Some startups are born great, some achieve greatness—and some get acquired.
Getting acquired can mean different things, however. In the case of Xpenser, a consumer Web startup based in Del Mar, CA (just north of San Diego), the buyout disclosed last week by San Francisco-based Coupa Software was more like getting hired.
Founded in 2008 by Parand “Tony” Darugar, Xpenser is a Web and mobile app startup that specializes in managing work-related travel and expenses. Coupa, which provides cloud-based software that enables companies to manage their procurement expenses and vender invoices, announced the acquisition at its annual users conference in San Francisco.
The price of the deal was not disclosed. But Darugar tells me he won’t be retiring to La Jolla to begin life anew as an angel investor—at least not anytime soon.

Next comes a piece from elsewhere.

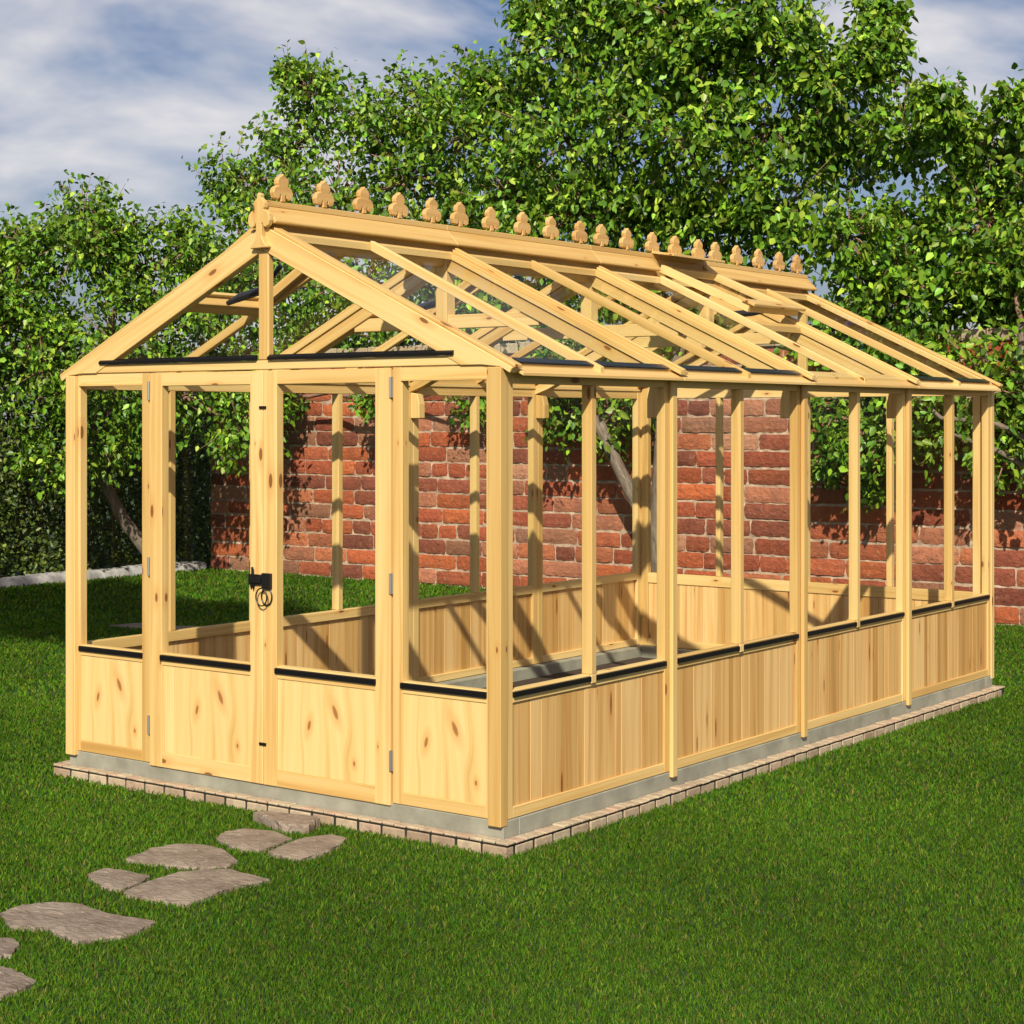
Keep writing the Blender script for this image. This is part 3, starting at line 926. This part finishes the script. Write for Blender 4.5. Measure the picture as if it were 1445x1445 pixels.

Rather, he says, “the goal for this acquisition is to take our experience, product, and leadership, and bring that to bear with their existing platform. I’m taking a leadership role. I am now leading the expense management part of the business for Coupa.”
According to a spokeswoman for Coupa, the Xpenser deal is in line with an emerging trend, which includes Dropbox’s March 15 buyout of Mailbox, an e-mail management app startup, and Pinterest’s March 20 acquisition of Livestar, an app that helps people find local recommendations from their friends. In the latter case, Pinterest shut down the Livestar app and said Livestar’s engineering talent would be joining the Pinterest team.
In a statement last week, Coupa CEO Rob Bernshteyn said, “Xpenser’s roadmap is very well-aligned with our vision for smarter expense management, and by leveraging Xpenser’s expertise, we’ll accelerate that vision much quicker, as part of our fast-developing, organically built suite of capabilities.”
Yet Xconomy San Francisco Editor Wade Roush tells me Bernshteyn sounded like he was more interested in Xpenser’s talent in an interview last week during the users conference. “Instead of slapping their product into ours and combining them together,” Bernshteyn told Roush, “we are going to move their key capabilities into the Coupa platform. We are acquiring the knowledge and the years of tried-and-tested market perseverance. They have over 70,000 users.”
Bernshteyn was more direct with me when we talked by phone yesterday. He said, “We’re not as interested in the technology, so we really didn’t buy the product at all. We bought the talent and the people.”